Bugünün çocuklarının da bundan 40 yıl sonra aynı cümleyi kuracaklarını düşünüp, neden onlarla birlikte bugünkü bayramın tadını çıkarmayı denemiyorsunuz?

*****


Emekliler arasındaki ayırımcılık ve bayrama buruk giren yaşlılar!

Sözüm ona Emekli Sandığı, SSK ve Bağ-Kur tek çatı altında toplandı...

Gerekçe sözüm ona, emekliler arasındaki adaletsizliği gidermekti.

Kurumlar tek çatı altına girdi ama ne yazık ki Bağ-Kur emeklilerine kendilerini ikinci sınıf vatandaş hissettiren gariplikler bitmedi...
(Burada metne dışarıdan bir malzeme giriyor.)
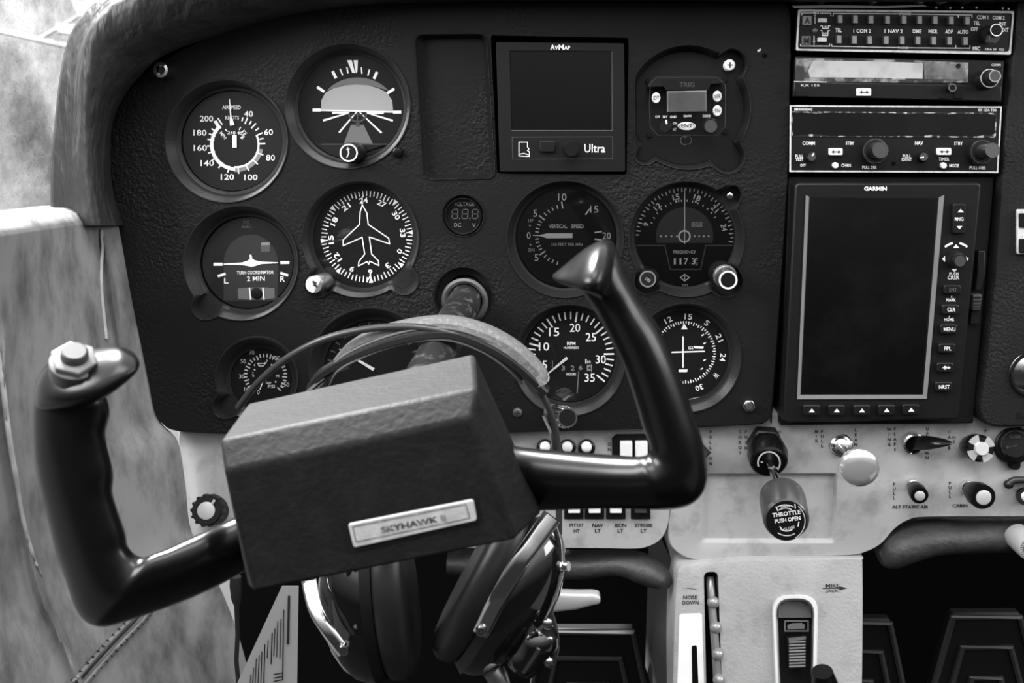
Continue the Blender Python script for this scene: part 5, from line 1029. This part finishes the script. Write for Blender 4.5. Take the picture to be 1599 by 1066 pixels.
TL = [(52, 612, 53, 628, y, .003), (58, 590, 60, 638, y-.001, .009), (76, 566, 76, 640, y-.003, .013), (98, 554, 98, 638, y-.005, .015), (125, 548, 128, 634, y-.006, .0155), (155, 543, 158, 624, y-.006, .015), (185, 541, 186, 606, y-.006, .012), (205, 548, 205, 590, y-.005, .009), (214, 556, 214, 580, y-.005, .006), (218, 564, 218, 570, y-.004, .002)]
horn(TL, 'thumb_rest', .02, pw=.9, tilt=.010)
m = MB(); kk = K(117, 560, y); cpt = P(116, 574, y-.013); axn = (P(116, 540, y-.016)-cpt).normalized(); axn = (axn*.9+(CAM-cpt).normalized()*.42).normalized()
def ring_on(c, ax, prof, n, name, m_, parent, rot=0):
    u = Vector((1, 0, 0)); u = (u-ax*u.dot(ax)).normalized(); v_ = ax.cross(u); m = MB(); m.loft([[c+ax*h+(u*math.cos(a)+v_*math.sin(a))*r for a in [2*PI*(i+rot)/n for i in range(n)]] for h, r in prof]); return m.build(name, m_, parent, bevel=.0004 if n < 12 else 0, ang=45)
ring_on(cpt, axn, [(-.004, .0112), (.004, .0112), (.0045, .0105)], 28, 'switch_collar', 'dgrey', yk)
sw_ = ring_on(cpt, axn, [(.0045, .0108), (.0075, .0108), (.008, .0098)], 6, 'push_to_talk_switch', 'mid', yk)
ring_on(cpt, axn, [(.008, .0064), (.0115, .0062), (.0125, .0052)], 28, 'button', 'dgrey', sw_)
y2 = YF+.004
RH = [(830, 799, 800, 695, y2+.03, th), (842, 797, 817, 698, y2+.028, th), (880, 796, 866, 703, y2+.022, th), (949, 794, 940, 709, y2+.012, th), (1000, 795, 985, 712, y2+.004, th), (1030, 795.5, 1002, 712, y2, th), (1052, 795, 1011, 709, y2, th), (1078, 788, 1014, 703, y2, th), (1096, 772, 1014, 696, y2, th), (1104, 748, 1012, 688, y2, th), (1104, 722, 1008, 678, y2, th), (1097, 688, 1003, 664, y2, th), (1084, 648, 996, 640, y2, th), (1070, 608, 985, 605, y2, th), (1053, 562, 972, 570, y2, th), (1032, 516, 954, 532, y2, th), (1007, 478, 935, 496, y2, th), (985, 440, 917, 468, y2-.002, th), (970, 408, 905, 450, y2-.004, th*.9), (962, 394, 902, 440, y2-.005, th*.6)]
h2 = horn(RH, 'horn', th)
TR = [(968, 398, 955, 470, y2-.004, .008), (958, 380, 940, 466, y2-.008, .014), (945, 374, 925, 459, y2-.010, .016), (930, 379, 908, 454, y2-.010, .014), (910, 391, 893, 449, y2-.008, .010), (890, 407, 880, 444, y2-.006, .007), (873, 421, 869, 439, y2-.005, .004), (863, 429, 863, 434, y2-.004, .0015)]
horn(TR, 'thumb_rest', .02, pw=.9, tilt=.012)
for o in bpy.data.objects:
    if '_loc' in o: del o['_loc']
Biliyorsunuz hükümet 7 milyonu aşkın SSK emeklisinin maaşlarının bayramdan önce ödenmesini sağladı. Ama sayıları sadece 1 milyon 200 bin olan Bağ-Kur emeklilerine erken ödeme yapılmadı.

Onlar maaşlarını normal ödeme günleri olan 26-28 Ağustos tarihlerinde, yani bayramdan sonra alacaklar.

Bu yüzden belki de bayramda evlerinde bir kutu lokum bile olmayacak.

Emekliler arasındaki “insan haklarına” aykırı bu ayırımcılığın gerekçesi, günümüzün teknolojik olanaklarında akıllara durgunluk verecek cinsten:

Neymiş; eğer 8 milyon emeklinin maaşı aynı anda ödenseymiş bankalar açısından teknik problemler ortaya çıkabilirmiş...

Komediye bakın:

7 milyon kişiye yeten sistem,

8 milyona yetmiyor ve kabak Bağ-Kur emeklilerinin başına patlıyor!

Bu insanlar gerektiğinde yiyeceklerinden kesip devlete yıllarca sosyal güvenlik primi ödediler...

Karşılığı ise bayram günü yaşadıkları burukluk oluyor.

Ayıptır beyler, günahtır...

Umarım bu çirkinliği önümüzdeki bayramlarda tekrarlamazsınız!